Objective: Find and return each line containing "scene".

Dataset content:
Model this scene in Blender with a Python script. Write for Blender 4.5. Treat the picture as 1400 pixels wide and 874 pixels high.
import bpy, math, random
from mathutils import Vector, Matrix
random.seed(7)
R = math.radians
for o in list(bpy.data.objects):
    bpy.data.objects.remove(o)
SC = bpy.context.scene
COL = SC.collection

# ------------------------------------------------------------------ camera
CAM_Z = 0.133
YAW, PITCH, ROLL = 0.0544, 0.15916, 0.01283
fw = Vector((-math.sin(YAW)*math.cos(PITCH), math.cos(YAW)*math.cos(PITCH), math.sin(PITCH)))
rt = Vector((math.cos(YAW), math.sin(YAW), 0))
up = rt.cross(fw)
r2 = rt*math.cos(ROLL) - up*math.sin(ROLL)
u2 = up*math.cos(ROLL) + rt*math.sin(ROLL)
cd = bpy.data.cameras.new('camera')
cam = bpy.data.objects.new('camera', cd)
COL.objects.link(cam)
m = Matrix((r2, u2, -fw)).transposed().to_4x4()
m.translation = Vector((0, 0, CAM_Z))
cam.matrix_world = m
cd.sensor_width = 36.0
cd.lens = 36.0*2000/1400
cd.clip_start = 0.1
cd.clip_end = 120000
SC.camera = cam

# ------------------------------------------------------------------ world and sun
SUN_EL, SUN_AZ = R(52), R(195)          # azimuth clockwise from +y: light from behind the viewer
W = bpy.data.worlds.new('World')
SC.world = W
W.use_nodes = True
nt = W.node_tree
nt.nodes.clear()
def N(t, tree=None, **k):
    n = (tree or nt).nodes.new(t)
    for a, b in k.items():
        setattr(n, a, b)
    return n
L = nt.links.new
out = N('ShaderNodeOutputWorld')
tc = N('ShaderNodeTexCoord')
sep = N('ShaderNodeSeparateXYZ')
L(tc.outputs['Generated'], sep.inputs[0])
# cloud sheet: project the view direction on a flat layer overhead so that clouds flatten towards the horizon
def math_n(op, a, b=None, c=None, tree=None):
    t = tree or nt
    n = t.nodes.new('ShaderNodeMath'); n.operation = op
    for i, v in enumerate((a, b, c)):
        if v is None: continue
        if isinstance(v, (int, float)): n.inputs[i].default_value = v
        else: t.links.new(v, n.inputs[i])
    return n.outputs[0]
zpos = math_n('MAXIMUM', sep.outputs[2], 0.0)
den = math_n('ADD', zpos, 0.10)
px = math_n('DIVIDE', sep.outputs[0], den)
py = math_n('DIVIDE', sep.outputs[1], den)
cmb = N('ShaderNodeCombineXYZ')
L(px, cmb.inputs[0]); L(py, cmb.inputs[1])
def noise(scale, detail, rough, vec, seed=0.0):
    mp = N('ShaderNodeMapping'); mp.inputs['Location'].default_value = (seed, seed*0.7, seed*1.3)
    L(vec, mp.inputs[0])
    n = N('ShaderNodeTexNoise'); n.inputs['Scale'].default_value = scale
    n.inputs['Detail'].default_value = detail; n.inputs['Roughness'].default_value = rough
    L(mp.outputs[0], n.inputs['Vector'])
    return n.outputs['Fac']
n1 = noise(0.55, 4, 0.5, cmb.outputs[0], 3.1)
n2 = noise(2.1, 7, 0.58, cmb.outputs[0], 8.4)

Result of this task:
Model this scene in Blender with a Python script. Write for Blender 4.5. Treat the picture as 1400 pixels wide and 874 pixels high.
SC = bpy.context.scene